In the 1850s and 70s, attempts to build a railroad on elevated stone trestles over the Little Lehigh failed. But the stone they left behind was later used to build or to enhance many of the stone structures that would be built in the park in the 1930s.

Allentown industrialist/philanthropist General Harry C. Trexler was apparently the first person who envisioned the Little Lehigh Creek bed as a place for a park. The idea may have first come to him in 1907 when he took over the creek's Trout Hatchery. From 1915 to 1923, Trexler was the head of Allentown's City Planning Commission.
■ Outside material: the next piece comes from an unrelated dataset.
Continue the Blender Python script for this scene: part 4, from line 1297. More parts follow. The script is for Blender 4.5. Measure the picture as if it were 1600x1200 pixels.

Among those he came into contact with at the time was B. Antrim Haldeman, a noted   Philadelphia city planner, advocate of the "City Beautiful" movement of the day, and designer of that city's Benjamin Franklin Parkway. Trexler asked him to survey Allentown for potential parks. Haldeman noted a number of sites and he called special attention to the Little Lehigh Creek area for its potential.

Trexler had already gotten to know Philadelphia's J. Franklin "Frank" Meehan, one of the country's best known landscape architects. His father Thomas had designed Philadelphia's Fairmount Park. Trexler and Meehan had worked together on Allentown's West Park, which Trexler helped to plan and to partially fund. The two also worked together on Springwood, which was then Trexler's summer home. Now it's Trexler Memorial Park.

Frank Meehan drew up a design plan for Trexler that took advantage of the creek bed's topography, creating the paths, walkways, sweeping vistas and shady nooks that impress all that use them today. He also created concepts for "follies," or imitation ruins, using the stone that had been left behind by the former railroad projects.

Despite his role in the community and the support of Allentown Mayor Malcolm "Mal" Gross, Trexler was not supported by Allentown's city council. So in the 1920s and 1930s he went ahead and purchased the property himself.

When Trexler died in an automobile accident in 1933 Gross took up the park's banner. Thanks to having a "shovel ready" project already planned, Allentown was able to get federal money and jobs for local men to help create the Little Lehigh Park and many others in the city.

Critics at the time called it "Gross's Folly," thinking it a waste of public money. Gross defended it, saying it was Allentown's "ace in the hole" of urban planning. Now nearly 80 years later few would disagree as to value. Just ask a runner.